Improving education systems is an elusive goal. Despite considerable investment, international studies such as the Teaching and Learning International Survey (TALIS) project run by the Organisation for Economic Cooperation and Development (OECD) and the McKinsey Report, How The World’s Best Performing Schools Come Out On Top, indicate that improving the quality of our educators is more important than increased financial investment. Both reports challenge governments, academics and practitioners to adopt new ways of sharing and building knowledge. For example, the current UK government policy is focused on structures of schooling rather than more complex issues of learning and teaching. The Education futures Collaboration aims to address the latter.

“The challenges facing education systems and teachers continue to intensify. In modern knowledge-based economies, where the demand for high-level skills will continue to grow substantially, the task in many countries is to transform traditional models of schooling ... into customised learning systems that identify and develop the talents of all students. This will require the creation of ‘knowledge-rich’, evidence-based education systems, in which school leaders and teachers act as a professional community with the authority to act, the necessary information to do so wisely and the access to effective support systems to assist them in implementing change.... The results from TALIS suggest that in many countries, education is still far from being a knowledge industry in the sense that its own practices are not yet being transformed by knowledge about the efficacy of those practices.” (OECD, 2009a, p. 3).

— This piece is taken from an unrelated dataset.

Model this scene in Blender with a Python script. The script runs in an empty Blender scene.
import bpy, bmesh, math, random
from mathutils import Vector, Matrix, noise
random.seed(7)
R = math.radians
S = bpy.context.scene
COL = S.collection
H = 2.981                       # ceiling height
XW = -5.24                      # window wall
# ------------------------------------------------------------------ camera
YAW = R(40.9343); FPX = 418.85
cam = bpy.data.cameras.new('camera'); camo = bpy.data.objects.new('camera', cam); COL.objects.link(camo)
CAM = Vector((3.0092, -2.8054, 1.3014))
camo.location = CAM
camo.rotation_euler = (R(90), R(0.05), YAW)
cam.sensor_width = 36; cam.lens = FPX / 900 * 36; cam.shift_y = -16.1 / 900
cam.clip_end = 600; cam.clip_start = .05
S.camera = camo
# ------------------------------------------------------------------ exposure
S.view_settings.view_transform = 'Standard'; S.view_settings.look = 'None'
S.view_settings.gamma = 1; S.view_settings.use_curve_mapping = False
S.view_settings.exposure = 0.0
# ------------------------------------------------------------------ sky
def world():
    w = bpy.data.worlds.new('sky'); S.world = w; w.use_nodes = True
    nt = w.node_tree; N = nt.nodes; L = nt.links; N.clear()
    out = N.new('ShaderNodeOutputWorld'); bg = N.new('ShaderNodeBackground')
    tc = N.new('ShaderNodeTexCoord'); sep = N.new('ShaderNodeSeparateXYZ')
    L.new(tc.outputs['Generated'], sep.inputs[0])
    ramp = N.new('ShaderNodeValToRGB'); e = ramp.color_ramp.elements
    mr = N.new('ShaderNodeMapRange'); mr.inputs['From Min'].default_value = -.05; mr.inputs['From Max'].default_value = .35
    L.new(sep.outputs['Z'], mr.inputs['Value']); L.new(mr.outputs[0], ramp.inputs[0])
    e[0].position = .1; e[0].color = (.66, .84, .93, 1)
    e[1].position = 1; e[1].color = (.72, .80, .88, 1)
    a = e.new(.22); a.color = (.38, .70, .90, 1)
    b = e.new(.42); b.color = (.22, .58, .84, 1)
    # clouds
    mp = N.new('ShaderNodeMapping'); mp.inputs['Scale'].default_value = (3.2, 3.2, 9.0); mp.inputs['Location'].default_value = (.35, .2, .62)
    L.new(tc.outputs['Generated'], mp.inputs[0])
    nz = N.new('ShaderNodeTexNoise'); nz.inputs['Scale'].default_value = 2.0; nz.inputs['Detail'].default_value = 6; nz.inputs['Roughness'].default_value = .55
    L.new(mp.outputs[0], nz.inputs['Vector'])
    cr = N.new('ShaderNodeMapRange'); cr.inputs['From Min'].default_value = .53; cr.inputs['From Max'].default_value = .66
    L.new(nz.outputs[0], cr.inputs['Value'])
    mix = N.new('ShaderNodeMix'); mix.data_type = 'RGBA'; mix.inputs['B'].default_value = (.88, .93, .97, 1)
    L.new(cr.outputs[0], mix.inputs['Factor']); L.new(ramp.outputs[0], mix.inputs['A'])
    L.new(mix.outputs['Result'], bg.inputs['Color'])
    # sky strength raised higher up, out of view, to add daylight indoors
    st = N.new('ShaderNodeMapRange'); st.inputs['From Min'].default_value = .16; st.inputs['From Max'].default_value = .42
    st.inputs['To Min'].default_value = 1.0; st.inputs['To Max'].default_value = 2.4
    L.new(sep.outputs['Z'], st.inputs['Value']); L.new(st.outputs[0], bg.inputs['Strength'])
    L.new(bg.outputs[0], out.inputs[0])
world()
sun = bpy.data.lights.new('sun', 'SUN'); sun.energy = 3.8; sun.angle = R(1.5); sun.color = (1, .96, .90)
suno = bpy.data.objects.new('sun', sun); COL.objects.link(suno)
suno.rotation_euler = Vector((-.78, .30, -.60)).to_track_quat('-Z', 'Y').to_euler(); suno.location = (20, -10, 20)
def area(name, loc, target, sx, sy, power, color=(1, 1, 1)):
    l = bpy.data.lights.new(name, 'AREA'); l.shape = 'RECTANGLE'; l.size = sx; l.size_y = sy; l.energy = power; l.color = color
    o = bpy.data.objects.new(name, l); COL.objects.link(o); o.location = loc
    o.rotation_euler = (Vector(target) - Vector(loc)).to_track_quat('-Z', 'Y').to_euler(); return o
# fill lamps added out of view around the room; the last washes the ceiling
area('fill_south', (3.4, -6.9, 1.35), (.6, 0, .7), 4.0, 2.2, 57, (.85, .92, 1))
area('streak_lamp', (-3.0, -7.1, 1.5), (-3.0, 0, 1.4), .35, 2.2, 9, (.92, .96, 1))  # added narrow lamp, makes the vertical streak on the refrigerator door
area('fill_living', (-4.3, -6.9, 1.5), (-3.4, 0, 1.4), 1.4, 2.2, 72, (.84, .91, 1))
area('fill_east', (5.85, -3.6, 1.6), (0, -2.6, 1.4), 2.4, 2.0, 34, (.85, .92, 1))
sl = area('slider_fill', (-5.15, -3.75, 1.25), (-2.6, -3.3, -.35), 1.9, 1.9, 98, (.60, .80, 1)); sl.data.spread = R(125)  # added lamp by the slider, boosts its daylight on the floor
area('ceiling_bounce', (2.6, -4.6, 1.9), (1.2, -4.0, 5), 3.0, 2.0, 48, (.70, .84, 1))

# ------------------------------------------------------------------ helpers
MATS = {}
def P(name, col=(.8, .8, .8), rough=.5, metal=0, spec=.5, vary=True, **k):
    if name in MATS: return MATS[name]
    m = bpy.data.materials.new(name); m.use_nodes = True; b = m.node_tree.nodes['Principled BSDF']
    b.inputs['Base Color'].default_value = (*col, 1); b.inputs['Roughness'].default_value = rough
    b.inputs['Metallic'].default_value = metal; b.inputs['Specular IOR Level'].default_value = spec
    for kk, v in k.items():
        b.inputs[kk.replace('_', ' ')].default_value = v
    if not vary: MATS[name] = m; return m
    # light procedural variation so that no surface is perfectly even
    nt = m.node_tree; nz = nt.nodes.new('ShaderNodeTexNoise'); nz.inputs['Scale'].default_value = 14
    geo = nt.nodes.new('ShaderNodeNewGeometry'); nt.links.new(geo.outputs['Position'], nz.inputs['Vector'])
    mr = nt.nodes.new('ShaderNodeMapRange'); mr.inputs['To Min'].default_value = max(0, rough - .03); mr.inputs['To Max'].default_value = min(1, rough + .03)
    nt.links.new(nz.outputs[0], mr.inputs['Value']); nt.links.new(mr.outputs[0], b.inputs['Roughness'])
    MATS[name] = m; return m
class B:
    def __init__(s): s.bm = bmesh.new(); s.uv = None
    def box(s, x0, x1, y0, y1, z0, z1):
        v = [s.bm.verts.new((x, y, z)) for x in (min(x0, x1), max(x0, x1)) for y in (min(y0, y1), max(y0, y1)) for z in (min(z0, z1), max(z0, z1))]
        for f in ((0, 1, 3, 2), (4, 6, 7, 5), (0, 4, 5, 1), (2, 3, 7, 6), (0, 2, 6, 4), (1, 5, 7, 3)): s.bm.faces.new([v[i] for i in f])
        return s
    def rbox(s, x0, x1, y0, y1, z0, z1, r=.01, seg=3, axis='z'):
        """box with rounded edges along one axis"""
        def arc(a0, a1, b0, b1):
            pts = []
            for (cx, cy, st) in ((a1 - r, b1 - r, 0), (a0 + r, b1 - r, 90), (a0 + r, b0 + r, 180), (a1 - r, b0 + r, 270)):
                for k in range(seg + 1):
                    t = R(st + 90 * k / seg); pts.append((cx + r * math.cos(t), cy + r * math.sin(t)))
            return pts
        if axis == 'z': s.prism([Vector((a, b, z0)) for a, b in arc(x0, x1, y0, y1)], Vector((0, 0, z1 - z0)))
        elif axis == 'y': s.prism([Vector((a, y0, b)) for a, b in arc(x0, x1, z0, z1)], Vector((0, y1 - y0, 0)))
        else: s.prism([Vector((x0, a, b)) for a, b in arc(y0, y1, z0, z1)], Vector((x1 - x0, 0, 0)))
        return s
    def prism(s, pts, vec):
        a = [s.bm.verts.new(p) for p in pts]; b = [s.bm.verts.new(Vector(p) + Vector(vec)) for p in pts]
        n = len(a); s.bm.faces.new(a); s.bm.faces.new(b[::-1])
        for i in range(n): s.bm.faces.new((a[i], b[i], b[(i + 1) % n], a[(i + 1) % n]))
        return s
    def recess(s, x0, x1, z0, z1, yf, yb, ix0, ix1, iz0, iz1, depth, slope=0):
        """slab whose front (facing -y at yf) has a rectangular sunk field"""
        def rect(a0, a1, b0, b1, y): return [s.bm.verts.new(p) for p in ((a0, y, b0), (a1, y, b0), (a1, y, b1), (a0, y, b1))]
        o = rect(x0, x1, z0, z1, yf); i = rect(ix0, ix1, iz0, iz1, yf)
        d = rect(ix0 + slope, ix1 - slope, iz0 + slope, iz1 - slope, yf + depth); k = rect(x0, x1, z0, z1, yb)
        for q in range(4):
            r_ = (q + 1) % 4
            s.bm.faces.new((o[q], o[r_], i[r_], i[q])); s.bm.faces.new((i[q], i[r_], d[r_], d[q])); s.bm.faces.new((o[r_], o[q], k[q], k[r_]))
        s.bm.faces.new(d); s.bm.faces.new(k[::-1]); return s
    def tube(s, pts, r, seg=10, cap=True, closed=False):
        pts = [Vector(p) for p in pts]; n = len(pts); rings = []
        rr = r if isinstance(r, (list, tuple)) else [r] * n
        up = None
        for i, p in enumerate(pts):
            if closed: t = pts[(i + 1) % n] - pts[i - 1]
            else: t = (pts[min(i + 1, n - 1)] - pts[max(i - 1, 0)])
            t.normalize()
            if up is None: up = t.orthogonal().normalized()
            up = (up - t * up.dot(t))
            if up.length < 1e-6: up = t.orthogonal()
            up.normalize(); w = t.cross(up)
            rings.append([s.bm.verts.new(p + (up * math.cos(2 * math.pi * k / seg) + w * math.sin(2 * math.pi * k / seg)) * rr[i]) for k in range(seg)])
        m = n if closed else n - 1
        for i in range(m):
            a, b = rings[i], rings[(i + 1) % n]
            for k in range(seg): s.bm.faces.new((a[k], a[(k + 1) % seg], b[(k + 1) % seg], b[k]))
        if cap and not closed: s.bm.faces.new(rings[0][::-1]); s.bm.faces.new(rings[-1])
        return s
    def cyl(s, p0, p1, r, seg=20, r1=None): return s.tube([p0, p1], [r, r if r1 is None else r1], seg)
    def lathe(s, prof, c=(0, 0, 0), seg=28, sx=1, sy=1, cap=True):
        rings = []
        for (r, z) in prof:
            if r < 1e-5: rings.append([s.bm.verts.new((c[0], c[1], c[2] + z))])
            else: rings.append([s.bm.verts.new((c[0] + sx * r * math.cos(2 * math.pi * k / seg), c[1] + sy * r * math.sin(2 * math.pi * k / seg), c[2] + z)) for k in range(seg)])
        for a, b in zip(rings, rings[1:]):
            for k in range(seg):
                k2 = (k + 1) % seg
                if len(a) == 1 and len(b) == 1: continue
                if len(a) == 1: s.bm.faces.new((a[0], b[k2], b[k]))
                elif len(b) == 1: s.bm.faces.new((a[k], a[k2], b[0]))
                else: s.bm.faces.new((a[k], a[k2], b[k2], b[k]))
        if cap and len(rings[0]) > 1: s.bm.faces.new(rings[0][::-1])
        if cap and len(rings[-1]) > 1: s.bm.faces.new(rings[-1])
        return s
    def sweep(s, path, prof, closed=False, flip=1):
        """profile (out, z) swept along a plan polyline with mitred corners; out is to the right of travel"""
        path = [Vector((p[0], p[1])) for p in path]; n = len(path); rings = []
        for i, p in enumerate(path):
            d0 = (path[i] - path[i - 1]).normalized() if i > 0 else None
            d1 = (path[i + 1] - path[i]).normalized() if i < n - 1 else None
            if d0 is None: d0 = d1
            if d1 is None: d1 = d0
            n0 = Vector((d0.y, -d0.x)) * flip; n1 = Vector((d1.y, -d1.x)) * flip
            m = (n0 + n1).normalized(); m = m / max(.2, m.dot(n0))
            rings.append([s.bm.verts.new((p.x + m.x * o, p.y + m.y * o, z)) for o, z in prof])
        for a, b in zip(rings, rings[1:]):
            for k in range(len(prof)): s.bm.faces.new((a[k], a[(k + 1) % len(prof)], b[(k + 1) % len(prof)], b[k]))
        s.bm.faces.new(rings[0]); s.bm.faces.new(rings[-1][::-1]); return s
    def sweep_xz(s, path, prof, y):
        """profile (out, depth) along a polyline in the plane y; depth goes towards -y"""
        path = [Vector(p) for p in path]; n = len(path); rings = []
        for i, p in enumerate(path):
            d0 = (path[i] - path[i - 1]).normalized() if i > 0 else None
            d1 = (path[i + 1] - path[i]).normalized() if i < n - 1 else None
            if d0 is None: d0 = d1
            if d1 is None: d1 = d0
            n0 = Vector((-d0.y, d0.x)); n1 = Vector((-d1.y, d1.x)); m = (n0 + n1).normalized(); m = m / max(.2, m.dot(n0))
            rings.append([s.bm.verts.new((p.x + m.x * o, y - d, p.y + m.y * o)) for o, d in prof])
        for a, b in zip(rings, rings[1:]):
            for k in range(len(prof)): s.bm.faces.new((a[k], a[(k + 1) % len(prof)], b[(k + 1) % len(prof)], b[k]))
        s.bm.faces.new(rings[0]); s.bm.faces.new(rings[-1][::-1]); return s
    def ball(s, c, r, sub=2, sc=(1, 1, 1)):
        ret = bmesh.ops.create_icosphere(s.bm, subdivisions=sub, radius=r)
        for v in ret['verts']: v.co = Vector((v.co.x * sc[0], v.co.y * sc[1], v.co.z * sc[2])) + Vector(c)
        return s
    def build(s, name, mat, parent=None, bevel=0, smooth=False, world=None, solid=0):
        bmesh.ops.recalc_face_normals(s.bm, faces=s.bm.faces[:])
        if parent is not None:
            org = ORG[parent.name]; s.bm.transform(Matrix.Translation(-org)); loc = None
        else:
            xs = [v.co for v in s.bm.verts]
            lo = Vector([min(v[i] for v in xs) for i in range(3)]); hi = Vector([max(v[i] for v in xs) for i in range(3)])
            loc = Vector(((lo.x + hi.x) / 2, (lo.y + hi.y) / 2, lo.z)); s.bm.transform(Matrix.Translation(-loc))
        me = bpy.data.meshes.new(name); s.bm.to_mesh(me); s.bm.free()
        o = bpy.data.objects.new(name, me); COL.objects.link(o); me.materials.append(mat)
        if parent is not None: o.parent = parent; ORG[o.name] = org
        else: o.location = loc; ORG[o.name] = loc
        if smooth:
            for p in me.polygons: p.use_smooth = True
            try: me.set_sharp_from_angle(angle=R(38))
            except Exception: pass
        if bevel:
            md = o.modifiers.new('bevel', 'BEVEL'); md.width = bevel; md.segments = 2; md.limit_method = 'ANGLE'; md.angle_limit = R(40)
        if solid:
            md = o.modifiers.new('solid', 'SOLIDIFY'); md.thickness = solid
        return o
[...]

The Education Futures Collaboration provides an e-infrastructure to support education as it transforms into a ‘knowledge industry’ and supports knowledge transfer, collaborative knowledge building and sharing within education sectors in individual countries as well as worldwide. Knowledge management (KM) tools and web 2.0 tools are being adopted widely by private companies and other public sector organisations as ways of improving practice but this is lacking in the education sector.

The quality of the professional knowledge base which educators draw upon is rarely discussed, nor are the training needs and qualifications of teacher educators. Existing models for system improvement assume that educators and teacher educators have easy access to a high-quality professional knowledge base and know what to do with it when they get there. Professional knowledge which provides the foundations of practice seems to be treated as a ‘magic ingredient’ which does not require discussion, systematic management, renewal, coordination, resources or support.

The Education Futures Collaboration aims to professionalise teaching through the creation of a sustainable model for Knowledge Management and collaboration using web 2.0 tools in the education sector.